As  I was driving back from a hike on the Emanuel Street loop in the Verdugos, three tired but happy dogs crowded in the back seat,  radio hosts Mike Papantonio and Sam Seder were railing against our “dual economy” -one subprime and one not.  They claimed our society would collapse because eventually, the rich would do themselves in with their own greed and the subprime economy would bring them down.  But I realized that’s not true. Our society may collapse, that’s for sure, but what these highly intelligent hosts failed to understand is that the rich won’t suffer because the  globablizing economy doesn’t need the United States anymore.  They can open a plant or sell products in developing countries now.  They can offer “virtual high schools,”  raking in public money while paying a pittance to teachers.  The rich will be fine. It’s the 16 dollar an hour teachers who will have to worry.

2 Comments leave one →
  1. August 21, 2011 7:35 am

    That’s a scary ad. It is also yet another piece of evidence that charters are not public, that workers’ rights are being attacked–and that everyone is either fine with it or too worried about their own skins to say anything.

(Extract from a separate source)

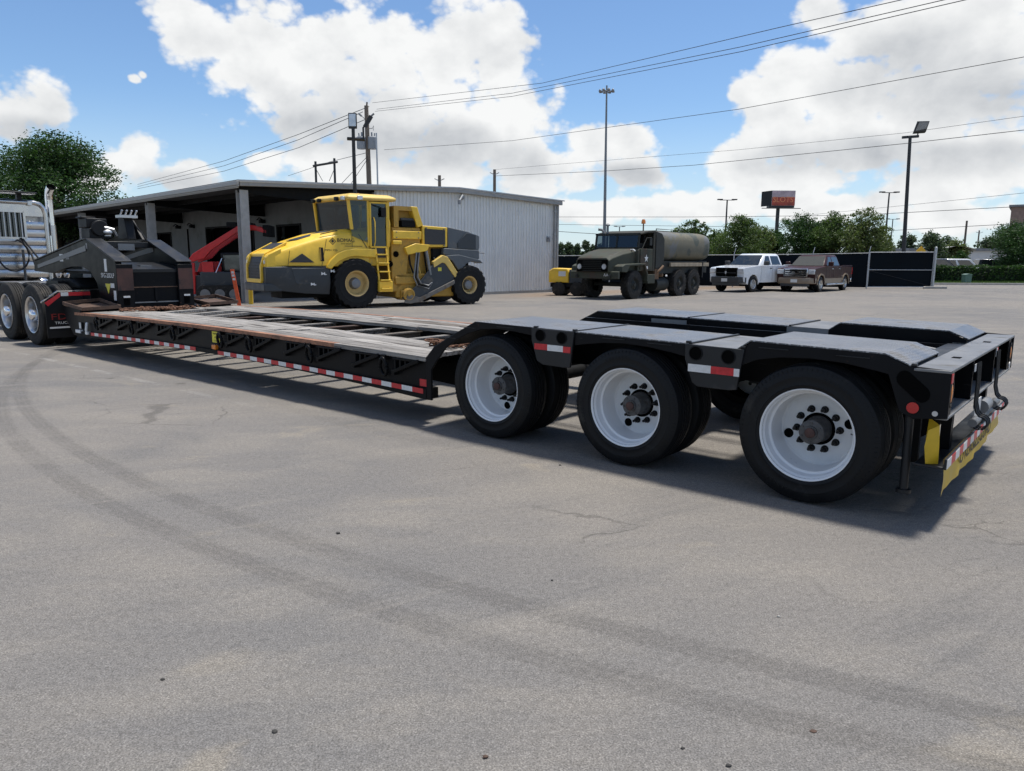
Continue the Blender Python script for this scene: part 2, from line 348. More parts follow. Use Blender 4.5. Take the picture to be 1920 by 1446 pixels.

  2. FremontWatch permalink
    August 21, 2011 7:55 am

    I’d say too worried about their own skins as opportunity is something now primarily for the rich. A college education is becoming a privilege. I used to joke to my students about immigrating to another country, Now I do an entire lesson on skills transferable to good paying jobs overseas. In fact, two neighbors I know both got their teaching credentials and immediately headed overseas for lucrative teaching positions. Maybe I’ll put that in the post. It’s gotten that scary.